This memorial to Taranaki troopers who served in the South African War 1899-1902 (also known as the Second Anglo-Boer War) was designed in the form of a Celtic cross by Archdeacon Phillip Walsh and made by McNab and Mason of Auckland.

It carries the names of 14 Taranaki men who were killed and was unveiled near the Vivian Street entrance to St Mary's on 27 August 1903 by General James Babington, Commandant of the New Zealand Forces.
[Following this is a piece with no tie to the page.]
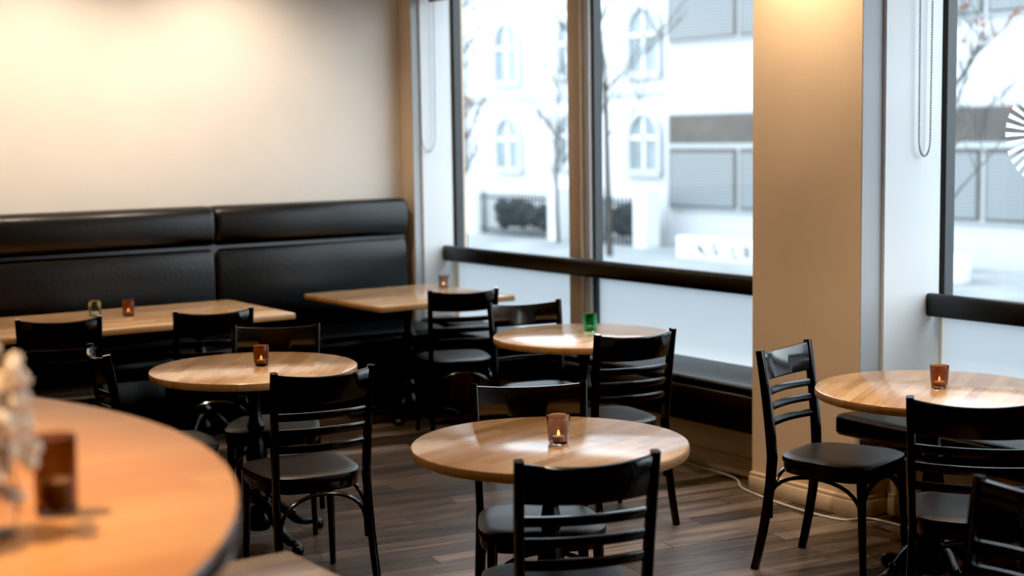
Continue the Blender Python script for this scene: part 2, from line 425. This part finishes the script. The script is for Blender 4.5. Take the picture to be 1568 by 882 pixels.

In Honoured Memory of the Taranaki Troopers who fell in the South African War 1899-1902 Erected by their Fellow Settlers

West face:                                    

Serg-Major S. Smith                                   


H. Finch                                    

J.M. Patterson                          

T.A. Hempton                            

C. Wiggins                                

W.J. Goodland                         

L.E. Smith                                  

East face:

Farrier-Sergt A. W. Sisley


W.S. Fleetwood

A.H. Blyde

L.O. Newsham

L.H. Arden

N.T. Patterson

V. Meredith


Of the above, Farrier-Sergt A.W. Sisley and Trooper V. Meredith are not listed in the nominal rolls. Of the remaining 13 men, six died of enteric (typhoid) fever in South Africa and three of pneumonia in New Zealand.

Albert Sisley

Australian National War Memorial records show Farrier-Sergeant Albert William Sisley, #930, joined in New South Wales and served in the 2 NSW Mounted Rifles. He died on 20 January 1902.

Valentine Meredith

It appears that V. Meredith was not actually in the military (although listed as a Trooper on the New Plymouth memorials) but was employed by the Natal railways. The Hawera Star featured the following report on 29 September 1900:

Mr V. Meredith who went to the Transvaal, died of pneumonia last month. Deceased, whose parents reside at Koru (near New Plymouth) was the brother of Mr Percy Meredith, lately of the Star staff.  

and the Taranaki Herald of 12 October 1900 informed readers that 

....the late Valentine Meredith who died in August last at Ladysmith.... had volunteered for active service in South Africa, and not being accepted he went there on his own account, and while waiting for military employment he took a billet in the Natal Railway Service in which he was engaged at his death

A letter from G.S. Duane regarding his visit to Meredith’s grave at Ladysmith was printed in the Hawera Star on 12 December 1900 and mentioned the need to ask "the Railways Dept to erect a stone over the grave."

William Joseph Goodland

A plaque commemorating Trooper W. J. Goodland was unveiled in St Paul's Church, Normanby on 30 October 1904.